Fun With Family Screen Time

This is a collaborative post

One of the things that I love about the kids getting older is that their screen time is more interesting to me. We love family screen time now. 

I didn’t love to sit and watch Peppa Pig or In The Night Garden with them. I mean, it was lovely to see how much they enjoyed watching their favourite shows, but they didn’t really appeal to me!

Now that we have a teenager and a tween, we can watch TV shows and films that we all enjoy together and family movie nights and season bingeing is lots of fun. 

People will say screen time isn’t great, but for us, I rate it as it’s good family time. We all enjoy our films and shows, and it’s fun to share them together.

Rest assured, the kids are still playing games, listening to music, taking part in sport, enjoying their hobbies, getting out for walks, reading books and chatting with their friends. As are us adults. And we then enjoy the TV. 

We are that family that subscribes to several TV streaming platforms, and I’m happy that we do make the most of them. We can find most things that we want to watch on one of these, though I know we can also choose to use a VPN to access some shows streamed elsewhere, you can click here to learn more about doing that.

We’ve fostered an enjoyment of films in the kids since they were little, because we like them so much. They’re entertaining, educational, creative, imaginative, and sometimes, completely absorbing.

We like our trips to the cinema too and take the kids regularly as they enjoy it. The Husband and I can pretty confidently say that if a film was a cinema hit from the late 90s to mid 2000s, we’ll have seen it. We were at the cinema most weeks before kids! 

We’ve long held family film nights most weekends, and they’ve gradually moved on from the likes of Frozen, High School Musical and Madagascar (oh, the amount of times I’ve seen these films!) to action packed films or comedy movies. Although, don’t get me wrong, we still like to dip into those types of films, too. My daughter chose to watch Encanto just recently and we watched Tangled straight after that. These films have no age limits.

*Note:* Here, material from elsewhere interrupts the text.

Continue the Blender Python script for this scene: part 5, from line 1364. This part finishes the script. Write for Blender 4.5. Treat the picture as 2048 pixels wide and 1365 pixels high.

We like to think we’re ensuring they have a good pop culture upbringing, and we’ve watched most of the favourites from the 80s with them, from Back to the Future to Indiana Jones to the Karate Kid. Our children know their films! 

Family film nights are usually films we will all enjoy, and then my daughter and I will watch musicals and romcoms together as she likes those and my son and I like to watch sports films and underdog stories as he enjoys those. 

When it’s not film night, we can enjoy TV shows that us adults like too. 

We’re enjoying The Big Bang Theory at the moment. We watch it every evening, two or three episodes, and it’s a bit of family time together. We’ve watched Friends and the kids love that, they really liked Wednesday, and we’re just discussing what we’ll move onto when Big Bang finishes as we’re on Season 11 now. 

My girl and I have watched shows like Stranger Things, Schitt’s Creek, New Girl and we are making our way through Brooklyn Nine-Nine at the moment, it’s an easy show to dip in and out of. We’ve also just made a start on Gossip Girl and are settling in for several seasons of that. 

We tend to watch these things together when the Husband and my boy are watching sport together, usually football. Their sporting screen time is important to them and my son happily watches practically any sport so there is always something to tempt him. This is where we do need to be aware of restricting screen time, otherwise he’d manage to find some sport to watch all day every day!

It’s fun having this time together. The kids get excited to watch things with us and it’s nice to get cosy in front of the log burner, under our throws, and settle in for a bit of family time this way. 

There are many posts talking about how bad screens can be, but everything in moderation, right? We wouldn’t be without our films and shows.

Are your family fans of movie nights and TV season bingeing?